Please explain what you mean by "grow out of it" for the benefit of the thousands of people around the world involved in contemporary composition and avant garde music, I'm sure they'd like to know what they're doing wrong.
They probably don't really care about us, potential listeners. Because they know and we don't. We are still listening to things with notes. Old! Boring!
Luckily the arts council knows how to feed the avant garde, if a form is properly filled and an art statement correctly written.
Asking to express with word the meaning of Charlie Parker 's music is like asking to dance the shape of Saint Paul Cathedral.
I think Mahler said "if i could express it with words, I wouldn't bother writing music".
If you don't get this concept, give up the challenge of understanding a minor 7th.
If anyone cares about my relationship with minor 7th: the first time I heard one on a major triad on a blues, I thought it was the coolest note ever. When I understood a 7th sliding from a dominant chord to the 3rd of the tonic, I thought it was hot.

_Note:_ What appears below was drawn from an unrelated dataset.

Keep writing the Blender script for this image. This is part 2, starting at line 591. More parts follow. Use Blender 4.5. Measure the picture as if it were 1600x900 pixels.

Since you are picking on TV, I would love to mention the pleasure of perfect fifths on a viol ensemble: no wonder the interval had a religious
meaning.
Yes, I strongly believe that music is a language to communicate emotions. People like KH Stockhausen (Marcus is cheesy: he played with Oregon; boo boo, commercial!) or Cage changed the language. Not many people understand it? Their choice. Some people pretend to understand them? Possibly: it feels good to look intellectual.
Until 150 years ago, in Europe, people with some basic education were humming Verdi or Schubert. Now they don't even listen to Arvo Pärt (boo, boo, tonal!)
As a composer, I can decide to use a well known language or some solipsistic soliloquy. It is up to me and to my skills: I wish I could write a hit, I wish people could hum "
Looking Glass".
I write (or improvise) my stuff in the hope to communicate with someone that shares the same language, or is willing to learn it. Probably it is just exhibitionism or other psychological perversion, but is what makes me want to be a musician.
I have no intention to teach people how to be better human beings: it is often a hopeless challenge, if someone doesn't understand the language.